What My University Degree Means To Me

A year ago, I graduated from university and I can safely say that it was one of the proudest and happiest moments of my life so far. It represented so much: I'd achieved something big. I was good enough to hold an influential degree. It was a hot day. I'd just got back from Corfu where it was sweltering but I was still graduating in a heat wave, buried under heavy black robes and sweating like a piglet. I had to pick up my robes, find my friends, pick up tickets for my family... It was a hectic morning but the whole time, excitement swelled in my stomach. Three years had amounted to this: this moment of glory, this feeling of triumph. As I walked across that stage and shook hands with the Dean it almost didn't feel real. It was a moment I'd imagined so many times and finally it was happening...

I remember telling my family I was getting a 2:1, a higher grade than I'd honestly expected. I'd felt a lot of trepidation and self doubt. I sat in the car, trying not to say anything to my mother to let the secret slip. I wanted to tell all of my family together. When I did there were hugs, a bottle of champagne was brought in and it began to really sink in. I'd done it.

My university education has afforded me so much. I've made many friendships, had the experience of living in Yorkshire. In fact, without my university education, I wouldn't be a published author right now. Before university I'd never even considered writing for films and television. I owe so much to the University of Huddersfield. I opted for a degree that had a creative writing portion because I'd always wanted to be an author. The only problem was, before university, I had real trouble focusing on and finishing projects. I needed to learn more about crafting my work and the publication process.

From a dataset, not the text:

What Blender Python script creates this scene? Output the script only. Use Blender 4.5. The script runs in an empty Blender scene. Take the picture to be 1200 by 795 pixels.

During the course of my education I really had my doubts.
Am I doing the right degree?
Will this all really pay off some day?

Is this the best route for me?
Is it all worth it?


It hasn't been easy since leaving university. I'm still looking for that perfect graduate job. That said I've gained so much more confidence and experience. Once my novel is finished I'm far more confident in taking the steps that come after. I had such wonderful experiences and my time at university will always hold a really special place in my heart. I'm so thankful that my family were so supportive through the entire process. My partner was a real pillar of strength to me also. It was a lot of hard work but it has already had a huge impact on my life. Without university I wouldn't be published, wouldn't have started this blog, wouldn't be a blogger for The Huffington Post. I cannot fathom how my life would have turned out otherwise.

My degree certificate is framed in my study next to my mother's degree. It has a place of pride upon my wall and I often catch myself looking at it. I understand that it grants me and signifies a real privilege as not everyone is afforded the education I've had and I do not forget the gravity of my degree. I will forever be proud and strive to put my qualifications to good use. It's something I carry with me and still feel so immensely proud of. I proved a lot of things to the people around me and I proved a lot of things to myself as well. I'm taking some time today to think of all the other people graduating right now and the people who graduated at my side.